*WHAT IS ASKED*
Copy the data exactly; pictures stay out of the copy.

*RECORDED INFORMATION*
-- Begin --

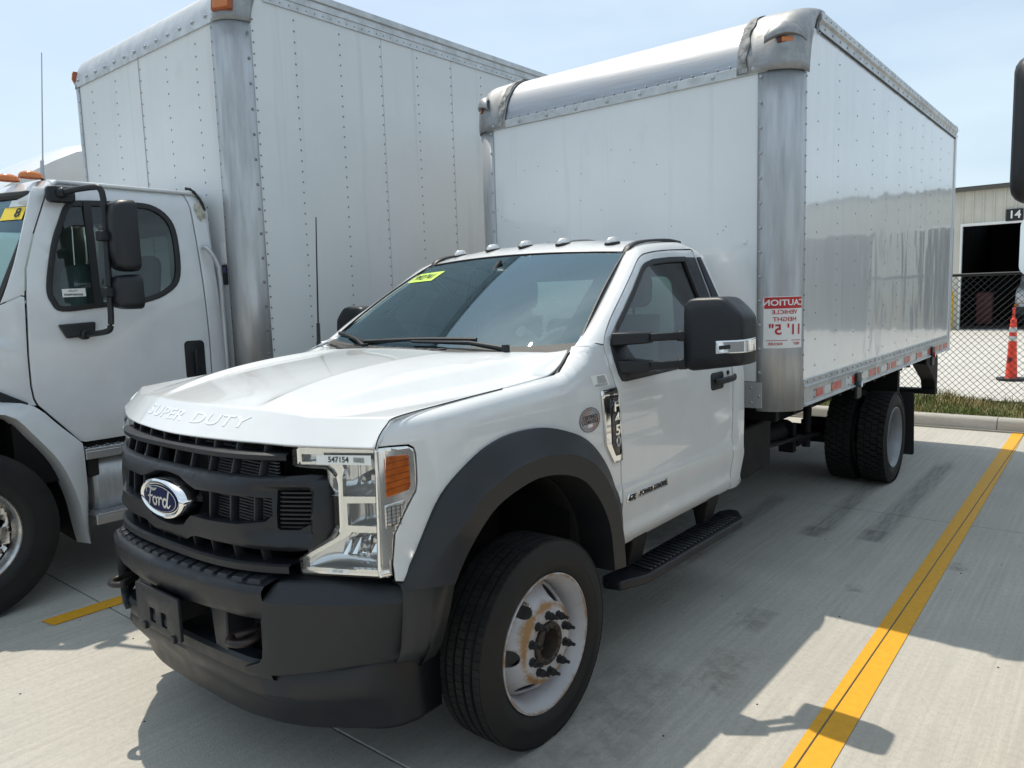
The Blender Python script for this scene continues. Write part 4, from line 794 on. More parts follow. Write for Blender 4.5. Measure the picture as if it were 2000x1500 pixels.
def stroke(pts, wds, n=5):
    P = cr(pts, n); W = [w_ for w_ in np.interp(np.linspace(0, len(wds)-1, len(P)), range(len(wds)), wds)]; v = []; f_ = []
    for i, p_ in enumerate(P):
        q0 = np.array(P[max(0, i-1)]); q1 = np.array(P[min(len(P)-1, i+1)]); d = q1-q0; d = d/(np.linalg.norm(d)+1e-9); nn = np.array([-d[1], d[0]])*W[i]; v += [tuple(np.array(p_)+nn), tuple(np.array(p_)-nn)]
        if i: f_.append((2*i-2, 2*i-1, 2*i+1, 2*i))
    return v, f_
script = [([(-.085, .012), (-.088, .022), (-.080, .031), (-.066, .030), (-.045, .026), (-.025, .027), (-.010, .032)], [.002, .003, .0035, .004, .0045, .004, .002]),
 ([(-.052, .027), (-.060, .008), (-.066, -.012), (-.074, -.023), (-.084, -.024), (-.089, -.018)], [.0042, .0042, .004, .0036, .003, .002]),
 ([(-.078, .000), (-.064, .004), (-.048, .004), (-.040, .008)], [.0015, .0028, .003, .0015]),
 ([(-.026, .004), (-.038, -.002), (-.040, -.014), (-.030, -.021), (-.018, -.016), (-.014, -.004), (-.022, .004), (-.012, .002), (-.004, .004)], [.003, .004, .0042, .0034, .0036, .0036, .003, .0018, .0018]),
 ([(-.004, .004), (.004, .004), (.003, -.008), (-.002, -.021)], [.002, .0034, .004, .0036]), ([(.001, -.008), (.010, .002), (.020, .005), (.026, .000)], [.0018, .003, .0036, .0028]),
 ([(.056, .000), (.046, .005), (.034, .000), (.029, -.012), (.036, -.021), (.048, -.016), (.056, -.004)], [.0028, .0036, .004, .0042, .0036, .0034, .003]),
 ([(.070, .030), (.063, .010), (.056, -.010), (.058, -.020), (.068, -.018), (.078, -.010)], [.0036, .0042, .0042, .0036, .0026, .0014])]
lt = MB()
for pts_, wd_ in script:
    v_, f_ = stroke(pts_, wd_); lt.add([(a*1.09, fy(0, 1.05)-.0215-.004*(1-min(1, (a/.118)**2+(b/.0525)**2))-.0008, EC[1]+b*1.22) for a, b in v_], f_)
lt.build('emblem_script', m_silver, EM, smooth=0, solid=.0012, soff=1)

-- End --

*FULL OUTPUT*
The Blender Python script for this scene continues. Write part 4, from line 794 on. More parts follow. Write for Blender 4.5. Measure the picture as if it were 2000x1500 pixels.
def stroke(pts, wds, n=5):
    P = cr(pts, n); W = [w_ for w_ in np.interp(np.linspace(0, len(wds)-1, len(P)), range(len(wds)), wds)]; v = []; f_ = []
    for i, p_ in enumerate(P):
        q0 = np.array(P[max(0, i-1)]); q1 = np.array(P[min(len(P)-1, i+1)]); d = q1-q0; d = d/(np.linalg.norm(d)+1e-9); nn = np.array([-d[1], d[0]])*W[i]; v += [tuple(np.array(p_)+nn), tuple(np.array(p_)-nn)]
        if i: f_.append((2*i-2, 2*i-1, 2*i+1, 2*i))
    return v, f_
script = [([(-.085, .012), (-.088, .022), (-.080, .031), (-.066, .030), (-.045, .026), (-.025, .027), (-.010, .032)], [.002, .003, .0035, .004, .0045, .004, .002]),
 ([(-.052, .027), (-.060, .008), (-.066, -.012), (-.074, -.023), (-.084, -.024), (-.089, -.018)], [.0042, .0042, .004, .0036, .003, .002]),
 ([(-.078, .000), (-.064, .004), (-.048, .004), (-.040, .008)], [.0015, .0028, .003, .0015]),
 ([(-.026, .004), (-.038, -.002), (-.040, -.014), (-.030, -.021), (-.018, -.016), (-.014, -.004), (-.022, .004), (-.012, .002), (-.004, .004)], [.003, .004, .0042, .0034, .0036, .0036, .003, .0018, .0018]),
 ([(-.004, .004), (.004, .004), (.003, -.008), (-.002, -.021)], [.002, .0034, .004, .0036]), ([(.001, -.008), (.010, .002), (.020, .005), (.026, .000)], [.0018, .003, .0036, .0028]),
 ([(.056, .000), (.046, .005), (.034, .000), (.029, -.012), (.036, -.021), (.048, -.016), (.056, -.004)], [.0028, .0036, .004, .0042, .0036, .0034, .003]),
 ([(.070, .030), (.063, .010), (.056, -.010), (.058, -.020), (.068, -.018), (.078, -.010)], [.0036, .0042, .0042, .0036, .0026, .0014])]
lt = MB()
for pts_, wd_ in script:
    v_, f_ = stroke(pts_, wd_); lt.add([(a*1.09, fy(0, 1.05)-.0215-.004*(1-min(1, (a/.118)**2+(b/.0525)**2))-.0008, EC[1]+b*1.22) for a, b in v_], f_)
lt.build('emblem_script', m_silver, EM, smooth=0, solid=.0012, soff=1)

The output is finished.